That provision became central to the Volcker rule debate after JPMorgan lost $6.2 billion last year in bets on credit derivatives. The so-called London Whale trades, conducted in the U.K. by the bank’s chief investment office and nicknamed for their market impact, were described by JPMorgan executives as a portfolio hedge.

“You have to be very clear and specific in terms of any use of the hedge,” said Kevin Petrasic, a partner at law firm Paul Hastings LLP. “Banks will need to document and justify those hedges. It allows for a significant degree of supervisory and regulatory second-guessing.”

‘Middle Ground’

Banks also made limited gains in provisions relating to their investments and dealings with so-called covered funds, which include private-equity and hedge funds. While fully owned subsidiaries and mutual funds were exempted from the Volcker rule’s definition of covered funds, venture capital and mezzanine credit funds were not, said Peter Fariel, a partner at law firm Rimon PC in Boston.

“The agencies took somewhat of a middle ground,” said Fariel, formerly an associate general counsel at Bank of America Corp. “I see it as better than the proposed regulations, but still, it will be a significant compliance obligation for bank fund sponsors going forward.”

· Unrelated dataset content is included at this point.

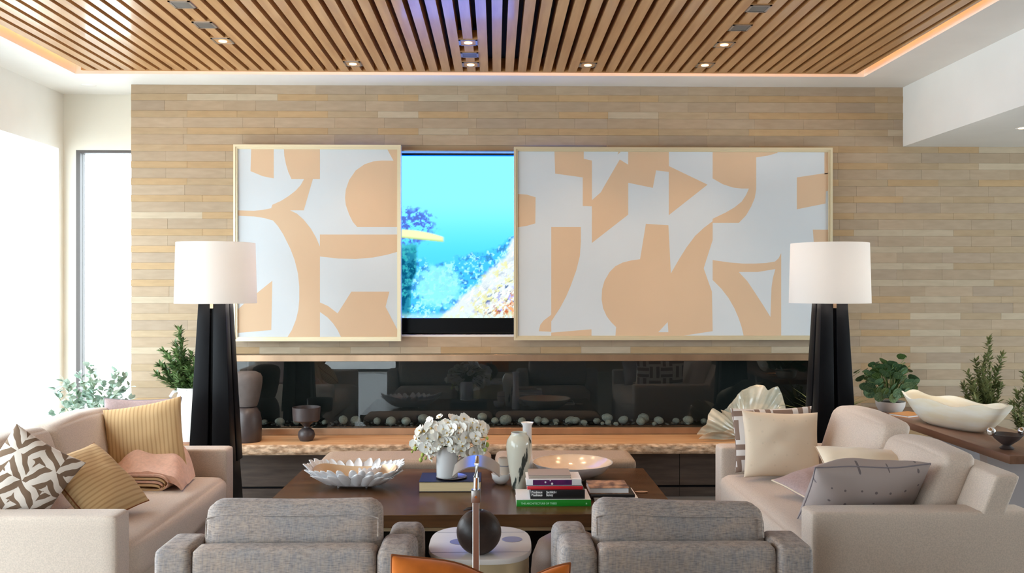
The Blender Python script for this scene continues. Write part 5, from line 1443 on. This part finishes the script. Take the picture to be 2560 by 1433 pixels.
# left stack of five
Yf = 4.69; s_ = F / Yf
g1 = book('green_spined_book', 'white book with a green spine, lowest of the central stack', 1291, 0, ZT, 187 / s_, 0.25, 0.034, mat('white_cover', (0.74, 0.72, 0.73), 0.5), spine=M['green'], yfront=Yf)
words(g1, 'THE ARCHITECTURE OF TREES', 0.024, 0.011, 0.0135, mint_ink, bold=0.0003)
words(g1, 'n', 0.362, 0.011, 0.014, mint_ink, name='publisher_mark', bold=0.0008)
z_ = ZT + 0.034
g2 = book('black_book', 'thick black book with white lettering above the green spine', 1326, 0, z_, 137 / s_, 0.20, 0.047, M['bookblack'], yfront=Yf + 0.02)
words(g2, 'Bauhaus\nBauhaus', 0.005, 0.030, 0.0175, white_ink, bold=0.0006)
words(g2, 'Sachliche\nSunny', 0.083, 0.030, 0.0175, white_ink, bold=0.0006, sp=0.85)
z_ += 0.047
g3 = book('red_spined_book', 'thin white book with a red spine in the central stack', 1318, 0, z_, 140 / s_, 0.20, 0.017, M['paper'], spine=M['red'], yfront=Yf + 0.03)
z_ += 0.017
g4 = book('purple_spined_book', 'white book with a dark purple spine panel in the central stack', 1316, 0, z_, 139 / s_, 0.19, 0.034, M['paper'], spine=M['paper'], yfront=Yf + 0.04)
build('spine_panel', G().box(0.034, 0.034 + 0.205, -0.0042, -0.003, 0.005, 0.032), M['purple'], g4)
for (x, r) in ((0.135, 0.006), (0.100, 0.005), (0.125, 0.003)):
    build('spine_medallion', G().tube([(x, -0.0050, 0.020 if r == 0.005 else 0.012 if r == 0.006 else 0.028), (x, -0.0042, 0.020 if r == 0.005 else 0.012 if r == 0.006 else 0.028)], r, 14), M['paper'], g4)
build('lower_board', G().box(-0.001, 139 / s_ + 0.001, -0.004, 0.19, 0, 0.003), M['bookblack'], g4)
z_ += 0.034
g5 = book('taupe_book', 'taupe covered book on top of the central stack', 1322, 0, z_, 107 / s_, 0.17, 0.018, M['taupecover'], yfront=Yf + 0.06, spine_front=False, pages=mat('beige_pages', (0.5, 0.42, 0.34), 0.7))
# right stack of three
Yg = 4.80; s2 = F / Yg
h1 = book('grey_book', 'pale grey book, lowest of the small stack behind the right armchair', 1486, 0, ZT, 110 / s2, 0.24, 0.016, M['paper'], yfront=Yg, spine_front=False)
h2 = book('black_covered_book', 'black covered book in the middle of the small right stack', 1478, 0, ZT + 0.016, 110 / s2, 0.22, 0.016, M['bookblack'], yfront=Yg + 0.01)
h3 = book('photo_cover_book', 'book with brown photographic cover on top of the small right stack', 1474, 0, ZT + 0.032, 100 / s2, 0.19, 0.032, M['photo_cover'], yfront=Yg + 0.03, spine_front=False)
q = PZ(1603, 1232, ZT)
tag(build('wooden_spoon_rest', G().lathe([(0, 0), (0.03, 0), (0.038, 0.006), (0.03, 0.007), (0, 0.004)], 24, sx=1.0, sy=0.5), M['tan'], loc=(q.x, q.y, ZT), smooth=True), 'small tan oval wooden dish right of the books', 'dish')

# orchid vase
oy = 5.13; ox = XY(1118, oy)
sv = tag(build('pewter_saucer', G().lathe([(0, 0), (0.065, 0), (0.088, 0.009), (0.086, 0.011), (0.062, 0.004), (0, 0.004)], 40, c=(0, 0)), M['saucer'], loc=(ox + 0.025, oy - 0.005, zb_), smooth=True), 'round pewter saucer under the orchid vase on the black book', 'saucer')
ov = thing('orchid_vase', 'plain white cylinder vase holding white orchids', 'vase', (ox, oy, zb_ + 0.0045))
build('body', G().lathe([(0, 0), (0.056, 0), (0.061, 0.006), (0.064, 0.18), (0.060, 0.18), (0.057, 0.01), (0, 0.01)], 44), M['porcelain'], ov, smooth=True, auto=40)
def orchids():
    c = PY(1126, 1098, oy)
    t = thing('orchid_bouquet', 'full bouquet of white orchid blossoms with green buds in the white vase', 'flowers', (ox, oy, zb_ + 0.02))
    o0 = Vector((ox, oy, zb_ + 0.02))
    # blossom mesh: three sepals, two broad petals
    g = G()
    for k, (L_, W_) in enumerate(((0.036, 0.026), (0.042, 0.050), (0.034, 0.024), (0.034, 0.024), (0.042, 0.050))):
        a = PI / 2 + k * 2 * PI / 5
        v, f = leaf_mesh(L_, W_, 0.12, -0.18, 5, True)
        ca, sa = math.cos(a), math.sin(a)
        g.add([(x * sa + y * ca, -x * ca + y * sa, z + 0.006 * (k % 2)) for x, y, z in v], f)
    me = bpy.data.meshes.new('blossom'); me.from_pydata(g.v, [], g.f); me.materials.append(M['petal']); me.polygons.foreach_set('use_smooth', [True] * len(me.polygons))
    g = G().ball((0, 0, 0.008), 0.006, 8, 6, 1, 1, 1.4)
    mc = bpy.data.meshes.new('blossom_centre'); mc.from_pydata(g.v, [], g.f); mc.materials.append(M['flower_centre'])
    gs = G(); n = 0
    for k in range(900):
        if n >= 104: break
        px = rp.uniform(1038, 1222); py = rp.uniform(1042, 1150)
        e_ = ((px - 1128) / 94) ** 2 + ((py - 1097) / 57) ** 2
        if e_ > 1.0: continue
        dy = -0.125 * math.sqrt(1 - e_) * rp.uniform(0.75, 1.0) if k % 4 else rp.uniform(0.0, 0.08)
        if py > 1128 and 1090 < px < 1140: continue
        p = PY(px, py, oy + dy) - o0
        cc = c - o0; d = (p - cc); d.y -= 0.13; d.z += 0.03; d = (d.normalized() + rdir(-0.8, 0.8) * 0.65).normalized()
        up = Vector((rp.uniform(-.4, .4), 0, 1)); r = up.cross(d).normalized(); u2 = d.cross(r).normalized()
        ob = bpy.data.objects.new('blossom', me); C.objects.link(ob); ob.parent = t
        ob.location = p; ob.rotation_euler = Matrix((r, u2, d)).transposed().to_euler(); s0 = rp.uniform(0.66, 1.12); ob.scale = (s0, s0, s0)
        oc_ = bpy.data.objects.new('blossom_centre', mc); C.objects.link(oc_); oc_.parent = ob
        gs.tube([(0, 0, 0.12), (p.x * 0.4, p.y * 0.4, 0.12 + p.z * 0.5), tuple(p - d * 0.004)], 0.0017, 4); n += 1
    gb = []
    for (px, py, r) in ((1038, 1122, 0.011), (1030, 1130, 0.006), (1056, 1138, 0.010), (1052, 1150, 0.011), (1064, 1146, 0.008), (1218, 1112, 0.012), (1212, 1125, 0.009), (1150, 1100, 0.008), (1120, 1070, 0.008), (1218, 1096, 0.008)):
        p = PY(px, py, oy - 0.06) - o0
        build('bud', G().ball(tuple(p), r, 10, 7, 1, 1, 1.3), M['bud'], t, smooth=True)
        gs.tube([(0, 0, 0.12), (p.x * 0.6, p.y * 0.6, 0.14 + p.z * 0.4), tuple(p)], 0.0018, 4)
    build('stems', gs, M['stem'], t)
orchids()

def vases():
    y = 5.10; q = XY(1297.5, y)
    t = thing('ink_brushed_vase', 'tall glazed vase with black ink brush strokes on the coffee table', 'vase', (q, y, ZT))
    build('body', G().lathe([(0, 0), (0.036, 0), (0.040, 0.008), (0.048, 0.06), (0.060, 0.13), (0.070, 0.20), (0.0735, 0.245), (0.068, 0.275), (0.054, 0.298), (0.044, 0.310), (0.045, 0.320), (0.041, 0.321), (0.040, 0.31), (0.05, 0.29), (0.06, 0.25), (0.03, 0.02), (0, 0.015)], 52), M['ink'], t, smooth=True, auto=60)
    y = 5.30; q = XY(1318, y)
    t = thing('slender_white_vase', 'slender white flared vase just behind the ink brushed vase', 'vase', (q, y, ZT))
    build('body', G().lathe([(0, 0), (0.034, 0), (0.038, 0.01), (0.034, 0.10), (0.026, 0.24), (0.027, 0.33), (0.037, 0.343), (0.037, 0.346), (0.024, 0.338), (0.02, 0.2), (0, 0.05)], 36), M['porcelain'], t, smooth=True, auto=60)
    y = 5.22; q = XY(1252, y)
    t = thing('small_white_cup', 'small beige cup resting in a white bowl beside the ink brushed vase', 'cup', (q + 0.02, y, ZT + 0.052))
    build('body', G().lathe([(0, 0.004), (0.026, 0.006), (0.036, 0.03), (0.037, 0.075), (0.033, 0.095), (0.034, 0.102), (0.03, 0.102), (0.03, 0.03), (0, 0.016)], 32), mat('beige_glaze', (0.62, 0.53, 0.44), 0.3), t, smooth=True, auto=60)
    build('rim_line', G().lathe([(0.0372, 0.055), (0.038, 0.058), (0.0372, 0.061)], 32), M['seam'], t, smooth=True)
    t = thing('small_white_bowl', 'small white round bottomed bowl beside the ink brushed vase', 'bowl', (q, y, ZT))
    build('body', G().lathe([(0, 0), (0.018, 0.0), (0.038, 0.013), (0.051, 0.035), (0.055, 0.062), (0.051, 0.062), (0.046, 0.04), (0.03, 0.022), (0, 0.016)], 36), M['porcelain'], t, smooth=True, auto=60)
    # wide bowl
    y = 5.34; q = XY(1431, y)
    t = thing('wide_white_bowl', 'wide shallow white footed bowl with peach interior on the coffee table', 'bowl', (q, y, ZT))
    build('outside', G().lathe([(0, 0.012), (0.082, 0.010), (0.14, 0.025), (0.20, 0.060), (0.232, 0.096), (0.239, 0.106), (0.233, 0.106)], 72), M['porcelain'], t, smooth=True, auto=60)
    build('inside', G().lathe([(0.235, 0.1062), (0.226, 0.097), (0.19, 0.062), (0.13, 0.034), (0.07, 0.021), (0, 0.019)], 72), mat('peach_glaze', (0.68, 0.48, 0.34), 0.16, col2=(0.80, 0.66, 0.52), vscale=7), t, smooth=True, auto=60)
    build('foot_ring', G().lathe([(0.068, 0), (0.076, 0.0), (0.086, 0.013), (0.066, 0.013)], 48), M['porcelain'], t, smooth=True, auto=40)
    y = 5.06; q = XY(1362, y)
    t = thing('small_candle_bowl', 'small white open bowl just behind the central stack of books', 'bowl', (q, y, ZT))
    build('body', G().lathe([(0, 0), (0.022, 0), (0.036, 0.03), (0.046, 0.095), (0.049, 0.108), (0.045, 0.108), (0.032, 0.04), (0, 0.01)], 36), M['porcelain'], t, smooth=True, auto=60)
vases()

Treasury Secretary Jacob J. Lew warned the top U.S. banks’ CEOs in a private meeting in October that the final Volcker rule would be tougher than Wall Street expected. Lew, who coordinated the regulators’ efforts, told executives that to get the rule right, he preferred to err on the side of making it tougher, a person familiar with the discussion said.

Details Withheld

“In terms of expectations management, the guys on the side of regulation began to get people so concerned about really draconian things,” said Michael Holland, chairman of Holland & Co., who oversees more than $4 billion, including shares of New York-based JPMorgan and Citigroup. When the rule was released, “it wasn’t nearly so draconian, in which case the stocks said, ‘Oh what a sigh of relief.’”

Concern that the rule would be onerous stemmed from the lack of detail large banks received in the final days before the rule’s release, three senior U.S. bankers said last week. The executives described the dearth of communication from regulators so close to the end of the rulemaking process as unusual.

“Uncertainty always creates a bit of a tail risk, so to us, the good news is some of the uncertainty is removed with no major surprises,” said Devin Ryan, a bank analyst at JMP Group Inc. in New York. “On the market-making front, where banks make most of their money, those activities will still be permitted.”